Film

Lubo e la storia nascosta della Svizzera

Diretto da Giorgio Diritti, e girato anche tra la Val Pusteria e il Verbano, racconta la vicenda della persecuzione degli Jenisch. Protagonista un grande Franz Rogowski

Liberamente tratto dal romanzo di Mario CavatoriIl seminatore” (Einaudi, 2023), Lubo di Giorgio Diritti racconta, con tono di sfida e denuncia, una pagina non troppo nota della storia della Confederazione Elvetica: quella della persecuzione etnica – statale e sistematica – operata ai danni della popolazione Jenisch, la terza etnia nomade più grande d’Europa.

Interpretato dal divo atipico del cinema europeo d’autore Franz Rogowski, Lubo è un uomo alla ricerca di un amore e di un’identità perduti, protagonista di un dramma storico ambientato tra i Cantoni svizzeri e le Alpi italiane e che pone difficili domande sulla tragica semplicità della violenza, della repressione, del razzismo.

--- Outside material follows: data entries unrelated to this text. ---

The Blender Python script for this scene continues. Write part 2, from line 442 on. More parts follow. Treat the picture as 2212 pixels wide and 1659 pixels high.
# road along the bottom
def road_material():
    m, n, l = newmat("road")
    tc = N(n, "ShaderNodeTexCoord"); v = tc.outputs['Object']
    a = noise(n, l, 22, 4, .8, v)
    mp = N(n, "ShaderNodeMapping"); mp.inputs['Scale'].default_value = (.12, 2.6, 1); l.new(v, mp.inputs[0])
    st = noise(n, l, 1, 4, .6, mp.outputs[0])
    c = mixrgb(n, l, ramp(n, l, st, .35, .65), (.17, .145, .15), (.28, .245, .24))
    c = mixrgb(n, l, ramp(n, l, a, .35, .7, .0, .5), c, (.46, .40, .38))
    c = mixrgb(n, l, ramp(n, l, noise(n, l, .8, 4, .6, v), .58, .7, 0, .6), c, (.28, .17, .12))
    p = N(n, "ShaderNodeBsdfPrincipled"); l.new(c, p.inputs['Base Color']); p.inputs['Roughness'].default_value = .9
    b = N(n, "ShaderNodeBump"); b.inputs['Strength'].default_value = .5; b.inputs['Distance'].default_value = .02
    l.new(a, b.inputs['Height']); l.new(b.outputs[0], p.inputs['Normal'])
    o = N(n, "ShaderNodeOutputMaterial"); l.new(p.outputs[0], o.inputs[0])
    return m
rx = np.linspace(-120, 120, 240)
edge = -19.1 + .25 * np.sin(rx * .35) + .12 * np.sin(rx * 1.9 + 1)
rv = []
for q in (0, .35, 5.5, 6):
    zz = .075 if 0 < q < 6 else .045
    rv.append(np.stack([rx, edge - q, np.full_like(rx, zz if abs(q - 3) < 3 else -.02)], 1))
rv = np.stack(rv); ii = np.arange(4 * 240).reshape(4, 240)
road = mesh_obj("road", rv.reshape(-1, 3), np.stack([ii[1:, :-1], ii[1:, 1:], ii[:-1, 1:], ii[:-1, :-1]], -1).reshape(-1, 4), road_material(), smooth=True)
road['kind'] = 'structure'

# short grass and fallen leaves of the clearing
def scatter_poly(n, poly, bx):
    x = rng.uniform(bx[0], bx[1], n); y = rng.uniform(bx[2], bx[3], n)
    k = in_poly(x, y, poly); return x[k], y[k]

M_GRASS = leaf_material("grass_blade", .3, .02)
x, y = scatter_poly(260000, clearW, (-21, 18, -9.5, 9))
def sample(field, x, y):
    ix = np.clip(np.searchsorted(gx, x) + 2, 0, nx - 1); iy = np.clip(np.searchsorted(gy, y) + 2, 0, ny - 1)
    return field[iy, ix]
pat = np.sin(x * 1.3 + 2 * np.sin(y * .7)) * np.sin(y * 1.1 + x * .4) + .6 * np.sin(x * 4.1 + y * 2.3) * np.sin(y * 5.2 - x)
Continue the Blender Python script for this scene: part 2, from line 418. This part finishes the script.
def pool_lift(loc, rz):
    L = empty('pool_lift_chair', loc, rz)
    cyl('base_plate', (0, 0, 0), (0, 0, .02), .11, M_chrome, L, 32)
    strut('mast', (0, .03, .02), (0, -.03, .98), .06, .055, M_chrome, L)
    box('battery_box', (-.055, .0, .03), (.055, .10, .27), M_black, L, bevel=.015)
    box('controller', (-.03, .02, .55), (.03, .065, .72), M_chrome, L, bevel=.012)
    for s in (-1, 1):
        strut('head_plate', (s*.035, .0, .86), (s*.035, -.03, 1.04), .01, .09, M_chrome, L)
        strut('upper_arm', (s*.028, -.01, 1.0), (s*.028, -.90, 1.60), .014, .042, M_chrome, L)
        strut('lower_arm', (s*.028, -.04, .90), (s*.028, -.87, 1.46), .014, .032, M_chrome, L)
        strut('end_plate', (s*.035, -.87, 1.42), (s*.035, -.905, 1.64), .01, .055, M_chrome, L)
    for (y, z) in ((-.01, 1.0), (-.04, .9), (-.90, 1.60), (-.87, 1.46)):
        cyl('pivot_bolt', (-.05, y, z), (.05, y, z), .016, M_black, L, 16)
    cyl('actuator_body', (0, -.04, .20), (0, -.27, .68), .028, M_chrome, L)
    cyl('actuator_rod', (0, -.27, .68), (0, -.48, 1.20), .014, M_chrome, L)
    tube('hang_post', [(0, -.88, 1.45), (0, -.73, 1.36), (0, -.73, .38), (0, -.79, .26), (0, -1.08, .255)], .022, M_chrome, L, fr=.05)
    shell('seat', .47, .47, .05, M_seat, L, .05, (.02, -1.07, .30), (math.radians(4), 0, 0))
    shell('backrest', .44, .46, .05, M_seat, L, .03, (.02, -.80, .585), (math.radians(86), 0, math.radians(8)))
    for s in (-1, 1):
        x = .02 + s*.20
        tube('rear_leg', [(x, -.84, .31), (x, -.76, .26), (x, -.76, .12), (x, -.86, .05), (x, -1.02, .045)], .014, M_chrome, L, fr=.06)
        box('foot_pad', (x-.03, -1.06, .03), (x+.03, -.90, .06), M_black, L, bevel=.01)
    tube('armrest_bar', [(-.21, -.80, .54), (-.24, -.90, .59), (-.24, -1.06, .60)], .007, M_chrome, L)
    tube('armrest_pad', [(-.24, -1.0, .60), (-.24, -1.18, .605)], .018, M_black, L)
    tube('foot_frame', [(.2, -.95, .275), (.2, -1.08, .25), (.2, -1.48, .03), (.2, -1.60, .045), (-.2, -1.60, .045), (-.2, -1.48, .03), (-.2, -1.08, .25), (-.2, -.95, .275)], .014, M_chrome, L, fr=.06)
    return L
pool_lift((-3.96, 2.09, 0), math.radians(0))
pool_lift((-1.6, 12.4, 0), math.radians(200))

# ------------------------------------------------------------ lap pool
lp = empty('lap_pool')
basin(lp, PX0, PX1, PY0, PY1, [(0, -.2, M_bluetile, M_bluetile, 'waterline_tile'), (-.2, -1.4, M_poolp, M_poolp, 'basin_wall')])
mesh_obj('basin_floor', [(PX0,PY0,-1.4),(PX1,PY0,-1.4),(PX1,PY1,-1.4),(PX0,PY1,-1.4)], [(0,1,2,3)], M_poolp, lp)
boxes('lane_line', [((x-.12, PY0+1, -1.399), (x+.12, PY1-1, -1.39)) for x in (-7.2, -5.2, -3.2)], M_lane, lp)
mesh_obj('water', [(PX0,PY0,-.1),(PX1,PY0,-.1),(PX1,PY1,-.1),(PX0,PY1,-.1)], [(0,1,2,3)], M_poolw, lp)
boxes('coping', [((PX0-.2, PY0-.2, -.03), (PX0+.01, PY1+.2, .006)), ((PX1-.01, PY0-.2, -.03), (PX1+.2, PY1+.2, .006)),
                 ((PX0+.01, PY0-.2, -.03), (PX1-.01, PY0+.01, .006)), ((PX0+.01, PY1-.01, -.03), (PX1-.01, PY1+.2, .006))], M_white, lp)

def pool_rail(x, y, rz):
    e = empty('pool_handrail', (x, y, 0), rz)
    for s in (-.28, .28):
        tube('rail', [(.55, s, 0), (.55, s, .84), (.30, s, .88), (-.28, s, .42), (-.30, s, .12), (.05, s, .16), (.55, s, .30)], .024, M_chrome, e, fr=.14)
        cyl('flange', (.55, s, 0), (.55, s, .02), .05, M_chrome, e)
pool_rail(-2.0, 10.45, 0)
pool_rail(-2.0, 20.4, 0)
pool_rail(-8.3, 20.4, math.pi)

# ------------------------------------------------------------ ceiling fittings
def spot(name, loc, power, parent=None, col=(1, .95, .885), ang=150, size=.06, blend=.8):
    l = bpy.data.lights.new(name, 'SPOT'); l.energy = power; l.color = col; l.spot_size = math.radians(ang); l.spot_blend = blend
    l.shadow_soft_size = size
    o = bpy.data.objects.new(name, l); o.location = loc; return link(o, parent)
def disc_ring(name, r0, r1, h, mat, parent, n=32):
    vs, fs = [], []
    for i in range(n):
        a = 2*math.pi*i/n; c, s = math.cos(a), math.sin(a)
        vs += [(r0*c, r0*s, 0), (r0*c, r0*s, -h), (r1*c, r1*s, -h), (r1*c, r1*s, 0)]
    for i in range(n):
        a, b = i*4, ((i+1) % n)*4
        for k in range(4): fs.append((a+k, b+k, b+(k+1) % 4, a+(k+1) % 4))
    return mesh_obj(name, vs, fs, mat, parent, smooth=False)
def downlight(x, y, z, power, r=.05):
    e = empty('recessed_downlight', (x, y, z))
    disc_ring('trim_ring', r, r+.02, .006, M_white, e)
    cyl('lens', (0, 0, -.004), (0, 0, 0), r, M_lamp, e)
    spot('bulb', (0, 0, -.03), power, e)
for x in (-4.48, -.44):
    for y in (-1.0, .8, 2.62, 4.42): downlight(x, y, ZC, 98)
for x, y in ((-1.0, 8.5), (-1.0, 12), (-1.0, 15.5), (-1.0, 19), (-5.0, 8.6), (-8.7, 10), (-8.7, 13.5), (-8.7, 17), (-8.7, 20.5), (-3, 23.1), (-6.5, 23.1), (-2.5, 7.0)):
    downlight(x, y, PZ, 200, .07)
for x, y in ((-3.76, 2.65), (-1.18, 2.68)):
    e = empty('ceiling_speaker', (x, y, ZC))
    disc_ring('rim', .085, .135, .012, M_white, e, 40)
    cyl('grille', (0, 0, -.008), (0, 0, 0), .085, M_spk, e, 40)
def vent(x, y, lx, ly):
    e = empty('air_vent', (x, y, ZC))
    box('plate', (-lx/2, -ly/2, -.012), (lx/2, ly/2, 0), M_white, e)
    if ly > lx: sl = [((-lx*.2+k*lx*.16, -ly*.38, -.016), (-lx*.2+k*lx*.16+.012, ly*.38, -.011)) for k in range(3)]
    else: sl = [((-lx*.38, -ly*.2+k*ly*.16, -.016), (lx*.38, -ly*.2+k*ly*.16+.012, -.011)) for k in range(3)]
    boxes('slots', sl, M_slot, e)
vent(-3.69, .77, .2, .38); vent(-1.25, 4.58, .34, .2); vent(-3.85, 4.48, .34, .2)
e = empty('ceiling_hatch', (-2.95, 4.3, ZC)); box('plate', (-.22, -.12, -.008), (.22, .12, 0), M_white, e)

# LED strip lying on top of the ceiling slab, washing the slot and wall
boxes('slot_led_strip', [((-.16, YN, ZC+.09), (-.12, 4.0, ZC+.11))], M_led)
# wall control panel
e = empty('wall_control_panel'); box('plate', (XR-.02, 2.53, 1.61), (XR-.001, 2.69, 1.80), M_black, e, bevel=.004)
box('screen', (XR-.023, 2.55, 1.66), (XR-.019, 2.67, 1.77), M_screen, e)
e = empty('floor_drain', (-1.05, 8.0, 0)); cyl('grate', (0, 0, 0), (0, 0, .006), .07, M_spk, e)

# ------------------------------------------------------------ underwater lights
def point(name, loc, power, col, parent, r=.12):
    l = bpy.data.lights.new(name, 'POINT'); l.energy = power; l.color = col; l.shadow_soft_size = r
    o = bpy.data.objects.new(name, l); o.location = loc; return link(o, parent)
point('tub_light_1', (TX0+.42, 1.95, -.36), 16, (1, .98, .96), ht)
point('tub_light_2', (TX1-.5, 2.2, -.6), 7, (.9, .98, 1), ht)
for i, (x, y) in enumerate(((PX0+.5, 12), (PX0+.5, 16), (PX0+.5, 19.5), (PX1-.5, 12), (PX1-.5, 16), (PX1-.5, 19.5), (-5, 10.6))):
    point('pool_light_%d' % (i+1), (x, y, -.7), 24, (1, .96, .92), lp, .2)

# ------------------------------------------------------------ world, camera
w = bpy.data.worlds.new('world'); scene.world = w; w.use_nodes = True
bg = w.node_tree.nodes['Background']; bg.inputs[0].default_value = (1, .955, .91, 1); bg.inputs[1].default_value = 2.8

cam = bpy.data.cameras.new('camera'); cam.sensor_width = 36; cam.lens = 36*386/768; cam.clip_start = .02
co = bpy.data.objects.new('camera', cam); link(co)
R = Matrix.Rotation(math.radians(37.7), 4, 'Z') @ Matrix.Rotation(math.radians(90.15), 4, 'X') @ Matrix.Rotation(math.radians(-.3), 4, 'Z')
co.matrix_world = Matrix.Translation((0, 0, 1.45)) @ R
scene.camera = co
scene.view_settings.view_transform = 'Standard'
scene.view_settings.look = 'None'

Svizzera, 1939. Lubo Moser è un artista di strada nomade che gira per i Cantoni a bordo di una carovana insieme alla moglie e i tre figli piccoli, esibendosi nelle piazze e nelle strade dei paesi. Chiamato nell’esercito elvetico a difendere i confini nazionali dal rischio di un’invasione tedesca, Lubo viene allontanato dalla famiglia e messo sul fronte per poi ricevere una notizia che sconvolgerà per sempre la sua vita: sua moglie è morta nel tentativo di impedire ai gendarmi di prendere i loro tre figli piccoli, strappati alla famiglia in quanto Jenisch, come da programma di rieducazione nazionale per i bambini di strada.

Affranto dal dolore e dalla rabbia, Lubo volgerà la sua intera esistenza alla ricerca dei suoi figli perduti e al tentativo di ottenere giustizia per chi, come i suoi figli, non ha avuto voce, in quella che diventa un’esplorazione sotto falsa identità e dagli intenti ambigui della società elvetica del tempo.

Durata quasi cinquant’anni, dal 1927 al 1973, questa storia di repressione ha il nome della fondazione “filantropica” Pro Juventute. L’intento manifesto era quello di sostenere i diritti e le esigenze dei bambini, ma nella realtà la campagna Hilfswerk für die Kinder der Landstrasse (Opera di soccorso per i bambini della strada) finanziata dalla Federazione Elvetica, da benefattori e da industriali, aveva il fine di rieducare i figli dei nomadi e di combattere il fenomeno del nomadismo.

Di fatto la campagna consistette in una politica di allontanamento forzato di bambini appartenenti al gruppo Jenisch dai propri genitori: con il sostegno delle autorità svizzere, i bambini Jenisch vennero sistematicamente sottratti alle loro famiglie e collocati in case, famiglie affidatarie, orfanatrofi, istituti psichiatrici e persino prigioni. Molti di loro subirono violenze e furono sfruttati come manodopera a basso costo, numerose ragazze vennero sterilizzate. Le stime sulle ricerche parlano di circa 2000 bambini.

Giorgio Diritti, regista di Il vento fa il suo giro (2005), L’uomo che verrà (2009), Volevo nascondermi (2020), ha volto il suo cinema alla storia, esplorando la condizione di personaggi schiacciati dagli eventi e dalla società, ma pieni di desiderio di rivalsa e portatori di una speranza ostinata, che se non è letteralmente infantile (L’uomo che verrà), è eccentrica e naive (Volevo nascondermi) o sentimentalmente testarda (appunto Lubo).

Lubo in questo senso è perfettamente in linea con la sua filmografia, così come lo è una caratteristica del film che parimenti distingue da sempre il cinema di Diritti: la perizia della ricostruzione storica, la scelta delle location, dei costumi e delle scenografie, e in generale la funzionalità dei luoghi rispetto alle storie dei personaggi che questi ospitano.

Il film è un viaggio nel tempo, tra volti e luoghi nomadi. Della Svizzera vediamo le meraviglie naturali, le città, i paesi, che tuttavia, insieme alla borghesia svizzera e alla sua opulenza, vediamo nel film sotto la luce di una voluta ambiguità – come a dire che sotto la superficie delle cose si nasconde sempre un ulteriore verità.

Oltre alla Svizzera, Lubo è stato girato anche nelle montagne italiane: in parte in Val Pusteria, a Malga Fane, a Valles – dove Lubo presta servizio militare in un gelido inverno, tra sparuti rifugi, baite, fienili, una piccola chiesa – ma anche a Rovereto e in Piemonte (Acqui Terme, Arona, Ameno, Baveno, Cannero Riviera, Cannobio, Domodossola, Miasino, Orta San Giulio, Stresa e Verbania).